Metin 9 ay önce girdiği kurumunda mutluydu. Buradaki görev tanımı sayesinde finans alanındaki tecrübesini şirketin ana operasyonuna daha fazla fayda yaratabilecek şekilde kullanabilirdi. Öyle ki; bu motivasyon ile bugün yapılacak toplantıya iyi bir hazırlık yapmıştı. Kurumun amiral gemisi olan ürünün son 5 yıllık verilerini almış ve çeşitli incelemeler yapmıştı. Birazdan katılacağı toplantıda da söz konusu ürün için atılması gereken yeni adımlar konuşulacaktı. Önemli olduğuna inandığı bulguları vardı. Bunları diğer departmanlardaki arkadaşlarıyla paylaşabilmesi durumunda geçmişte yapılan bazı hataların önüne geçilebileceğini ve çok daha verimli bir süreç izlenebileceğini düşünüyordu. Fayda sağlayabilmek fikri onun mutluluğunu artırıyordu.
Metin eşyalarını toparladı ve toplantı salonunun yolunu tuttu. İçeri girdiğinde birkaç arkadaşının söz konusu yeni süreç hakkında tartıştığını ve benzer fikre sahip olduklarını gördü. Salona bir kişi daha geldi ve onların sohbetine katıldı. Son olarak proje lideri toplantı salonuna girdi ve konuşulanları dinlemeye başladı. Öyle gözüküyordu ki, proje lideri de onlarla aynı fikirdeydi. Ancak Metin; çalışma arkadaşlarının kendi ön çalışmasındaki bulguları fark edemediklerini anlıyordu. Yine de süregelen konuşmaları bölmemeye, düşüncesini açıklamak için doğru zamanı beklemeye karar verdi. Sonuçta proje lideri ona da söz hakkı vermeliydi.
Toplantı, başından sonuna kadar herkesin hem fikir olduğu düşüncenin nasıl hayata geçirilebileceği konusu etrafında döndü. Metin konuşmaları dikkatle dinliyor, notlar alıyordu. Ancak, düşüncelerini paylaşma konusundaki heyecanı azalmaya başlamıştı. Zira, nihai karar alınmış gibi gözüküyordu. Ayrıca, kimsenin Metin'in fikrini sormaması, moralini bozmaya başlamıştı. Toplantı sonunda, proje lideri Metin'e döndü ve "Metin, aksi bir durum belirtmediğin için senin de hem fikir olduğunu düşünüyorum. Son olarak eklemek istediğin bir şey varsa, duymak isteriz."

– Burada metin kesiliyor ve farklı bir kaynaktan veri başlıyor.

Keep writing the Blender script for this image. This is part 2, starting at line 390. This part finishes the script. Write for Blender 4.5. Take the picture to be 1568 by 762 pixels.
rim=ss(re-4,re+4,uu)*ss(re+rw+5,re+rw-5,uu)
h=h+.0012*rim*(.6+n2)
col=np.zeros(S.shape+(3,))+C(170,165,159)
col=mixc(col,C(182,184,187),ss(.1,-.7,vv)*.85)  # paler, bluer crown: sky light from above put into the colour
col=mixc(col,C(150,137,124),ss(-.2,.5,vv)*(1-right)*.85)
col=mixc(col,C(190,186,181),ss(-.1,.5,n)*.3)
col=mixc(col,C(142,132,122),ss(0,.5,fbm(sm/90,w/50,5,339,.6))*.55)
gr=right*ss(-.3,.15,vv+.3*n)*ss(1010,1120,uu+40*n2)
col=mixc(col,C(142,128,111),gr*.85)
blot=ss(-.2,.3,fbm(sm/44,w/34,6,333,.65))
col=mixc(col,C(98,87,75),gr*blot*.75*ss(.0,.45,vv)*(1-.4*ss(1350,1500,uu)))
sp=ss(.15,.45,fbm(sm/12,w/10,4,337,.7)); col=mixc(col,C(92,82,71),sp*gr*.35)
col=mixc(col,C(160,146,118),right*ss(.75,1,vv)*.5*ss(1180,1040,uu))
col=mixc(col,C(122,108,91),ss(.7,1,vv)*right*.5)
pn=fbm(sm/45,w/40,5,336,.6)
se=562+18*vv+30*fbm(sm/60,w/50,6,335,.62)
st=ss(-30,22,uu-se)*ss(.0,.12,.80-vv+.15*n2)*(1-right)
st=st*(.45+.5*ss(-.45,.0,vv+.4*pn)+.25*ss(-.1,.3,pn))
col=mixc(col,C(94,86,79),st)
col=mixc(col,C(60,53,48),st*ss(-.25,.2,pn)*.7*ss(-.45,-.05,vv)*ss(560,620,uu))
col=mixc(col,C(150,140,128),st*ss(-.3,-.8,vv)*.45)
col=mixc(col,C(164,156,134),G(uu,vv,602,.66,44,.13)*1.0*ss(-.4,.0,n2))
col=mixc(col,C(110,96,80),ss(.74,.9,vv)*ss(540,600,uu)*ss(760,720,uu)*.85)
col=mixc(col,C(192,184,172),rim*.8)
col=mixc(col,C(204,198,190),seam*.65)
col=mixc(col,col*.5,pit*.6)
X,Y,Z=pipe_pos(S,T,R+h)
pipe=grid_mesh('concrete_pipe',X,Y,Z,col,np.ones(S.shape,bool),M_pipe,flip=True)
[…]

Söz sırası Metin'e gelmişti... Ancak, Metin ortak fikirlerin yarattığı bir akıntıya kapılmıştı. O an için konuyu sil baştan açmanın doğru olmayabileceğini düşündü. Metin, susmayı tercih etti...

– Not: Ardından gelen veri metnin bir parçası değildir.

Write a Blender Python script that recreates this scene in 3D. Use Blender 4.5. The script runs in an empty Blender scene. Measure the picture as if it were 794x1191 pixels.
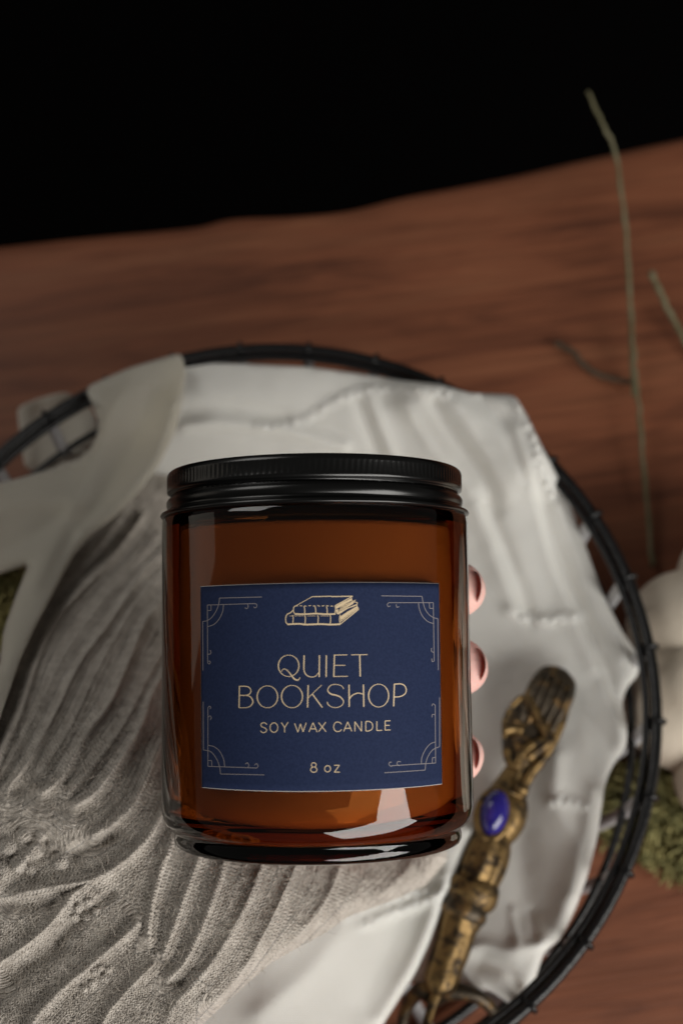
import bpy, bmesh, math, random
import numpy as np
from mathutils import Vector, Matrix
from mathutils.geometry import delaunay_2d_cdt

random.seed(7); rng = np.random.default_rng(7)
sc = bpy.context.scene
COL = sc.collection

# ------------------------------------------------------------------ camera
TILT = math.radians(24.0); F = 1500.0; PW, PH = 794.0, 1191.0
CH = 0.47
CAM = np.array([0.0, 0.0, CH])
RT = np.array([1.0, 0, 0]); UP = np.array([0, math.cos(TILT), math.sin(TILT)])
FW = np.array([0, math.sin(TILT), -math.cos(TILT)])
cd = bpy.data.cameras.new('camera'); cam = bpy.data.objects.new('camera', cd); COL.objects.link(cam)
cam.location = CAM; cam.rotation_euler = (TILT, 0, 0)
cd.sensor_fit = 'VERTICAL'; cd.sensor_height = 36.0; cd.sensor_width = 24.0
cd.lens = 36.0 * F / PH
cd.clip_start = 0.01; cd.clip_end = 50
cd.dof.use_dof = True; cd.dof.focus_distance = 0.279; cd.dof.aperture_fstop = 10.5; cd.dof.aperture_blades = 7
sc.camera = cam

# ------------------------------------------------------------------ light
w = bpy.data.worlds.new('World'); sc.world = w; w.use_nodes = True
w.node_tree.nodes['Background'].inputs[0].default_value = (0.95, 0.92, 0.85, 1)
w.node_tree.nodes['Background'].inputs[1].default_value = 0.07
def area(name, d, dist, sx, sy, power, col, tgt=(0.0, 0.11, 0.1)):
    l = bpy.data.lights.new(name, 'AREA'); l.shape = 'RECTANGLE'; l.size = sx; l.size_y = sy
    l.energy = power; l.color = col
    o = bpy.data.objects.new(name, l); COL.objects.link(o)
    dv = Vector(d).normalized(); o.location = Vector(tgt) + dv * dist
    o.rotation_euler = dv.to_track_quat('Z', 'Y').to_euler()
    return o
area('window_light', (0.60, -0.69, 0.52), 0.80, 0.85, 0.42, 9.6, (1.0, 0.97, 0.92))
area('upper_window_light', (-0.60, 0.42, 0.72), 1.1, 0.55, 0.5, 3.0, (1.0, 0.97, 0.92))
area('far_window_light', (-1.0, 0.17, 0.12), 1.1, 0.42, 0.5, 0.26, (1.0, 0.90, 0.76))

vs = sc.view_settings; vs.view_transform = 'Standard'; vs.look = 'None'; vs.gamma = 1.0; vs.exposure = -0.15
vs.use_curve_mapping = False
sc.cycles.use_denoising = True
sc.cycles.max_bounces = 14; sc.cycles.transmission_bounces = 12; sc.cycles.glossy_bounces = 6
sc.cycles.diffuse_bounces = 4; sc.cycles.volume_bounces = 1; sc.cycles.caustics_refractive = True
sc.cycles.caustics_reflective = False
sc.cycles.sample_clamp_indirect = 4.0

# ------------------------------------------------------------------ helpers
def raydir(px, py):
    px = np.asarray(px, float); py = np.asarray(py, float)
    u = (px - PW / 2) / F; v = (PH / 2 - py) / F
    return FW + u[..., None] * RT + v[..., None] * UP
def W(px, py, d):                 # point at a given depth along the viewing axis
    return CAM + np.asarray(d, float)[..., None] * raydir(px, py)
def P(px, py, z):                 # point on the horizontal plane at height z
    r = raydir(px, py); s = (np.asarray(z, float) - CH) / r[..., 2]
    return CAM + s[..., None] * r
def sm(a, b, x):
    t = np.clip((np.asarray(x, float) - a) / (b - a), 0, 1); return t * t * (3 - 2 * t)

def mesh_obj(name, V, Fc, mat, parent=None, smooth=True, uv=None):
    me = bpy.data.meshes.new(name)
    me.from_pydata([tuple(map(float, v)) for v in V], [], [tuple(int(i) for i in f) for f in Fc])
    if smooth: me.polygons.foreach_set('use_smooth', [True] * len(me.polygons))
    if uv is not None:
        ul = me.uv_layers.new(name='UVMap')
        li = np.zeros(len(me.loops), int); me.loops.foreach_get('vertex_index', li)
        ul.data.foreach_set('uv', np.asarray(uv)[li].astype(np.float32).ravel())
    me.materials.append(mat); me.update()
    o = bpy.data.objects.new(name, me); COL.objects.link(o)
    if parent: o.parent = parent
    return o
def root(name, label, cat, loc=(0, 0, 0), group=None):
    o = bpy.data.objects.new(name, None); COL.objects.link(o); o.location = loc
    o.empty_display_size = 0.01
    tag(o, label, cat, group); return o
def tag(o, label, cat, group=None, kind=None):
    o['label'] = label; o['category'] = cat
    if group: o['group'] = group
    if kind: o['kind'] = kind
def local(o, child):             # parts are built in world space; keep them there under a moved root
    child.matrix_parent_inverse = Matrix.Translation(-Vector(o.location))
def recalc(o):
    bm = bmesh.new(); bm.from_mesh(o.data); bmesh.ops.recalc_face_normals(bm, faces=bm.faces[:]); bm.to_mesh(o.data); bm.free()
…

Siz farkında olun ya da olmayın, ofislerinizde buna benzer senaryolar neredeyse her gün yaşanıyor. Bir karar almak ya da bir konuyu tartışmak için toplandığınızda çoğunluğun ortak fikri bir akıntı yaratıyor ve farklı düşüncedeki kişiler susmayı tercih edebiliyorlar. Bu nedenle, liderlerin bu gibi akıntıların önüne geçebilmeleri süreçlerin ve kararların çok daha etkili olmasına yardımcı olabiliyor.
AKINTI ETKİSİNİN ÖNÜNE NASIL GEÇİLİR?
Sizler için derlediğimiz bu 4 adım üzerine odaklanarak Akıntı Etkisi'ni minimize edebilir, karar alma süreçlerinizin verimini ve kalitesini artırabilirsiniz.

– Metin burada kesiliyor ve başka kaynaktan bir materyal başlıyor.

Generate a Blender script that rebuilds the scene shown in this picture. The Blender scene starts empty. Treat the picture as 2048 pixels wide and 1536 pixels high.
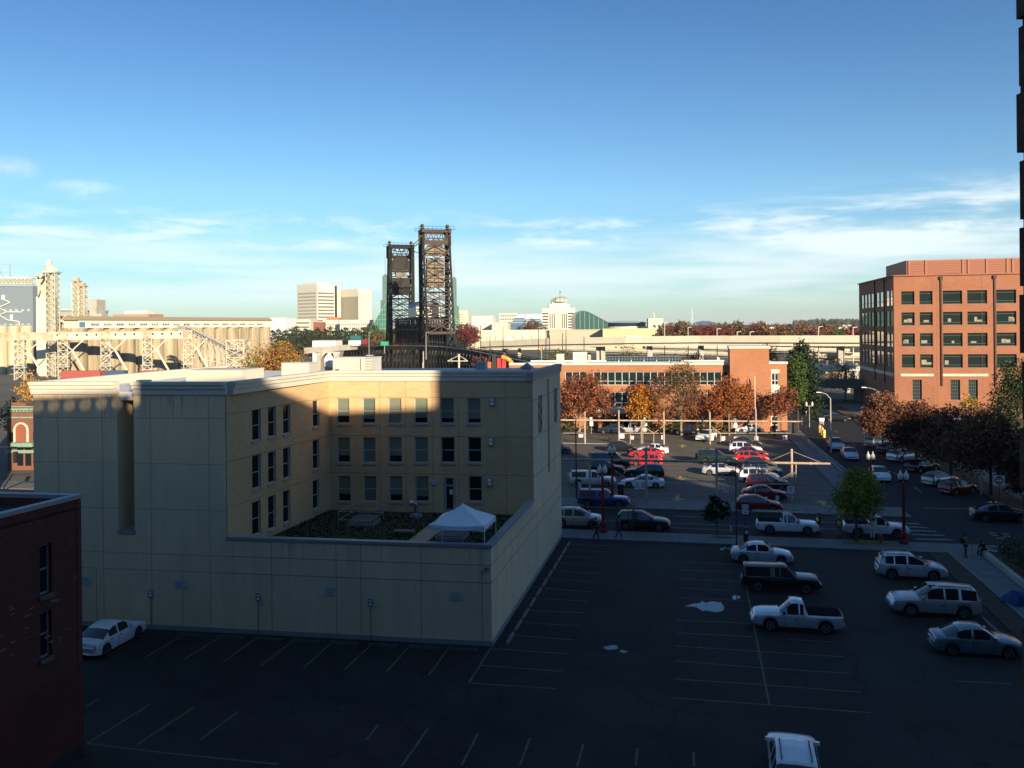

- EKİBİNİZİ YAKINDAN TANIYIN: Ekibinizi yakından tanımanız, bu gibi durumlarda benzer fikirleri paylaşabilecek grupları öngörebilmenize ve toplantıda akıntı yaratabilecek kitleleri belirlemenize destek olabilir.
- İLK SÖZÜ AZINLIĞA VERİN: Akıntının önüne geçmenin en etkili yöntemlerinden biri, henüz fikirsel akıntılar başlamadan ilk sözü azınlıklara vermek olabilir.
- SUSKUNLARI DAHİL EDİN VE CESARETLENDİRİN: Toplantı boyunca suskun olan arkadaşlarınız varsa, onlara düşüncelerini sorun. Eğer paylaşılan fikir, farklı bir görüş ortaya koyuyorsa ters akıntı yaratmak için "Bu hiç aklıma gelmemişti. Çok enterasan olabilir. Biraz daha detay verebilir misin?" gibi dokunuşlarla onları cesaretlendirin.
- EKİBİNİZİ BİLİNÇLENDİRİN: Bu gibi engellerin önüne geçmek için yapabileceğiniz en etkili hareketin ekibinizdekilerin farkındalığını artırmak olduğunu unutmayın.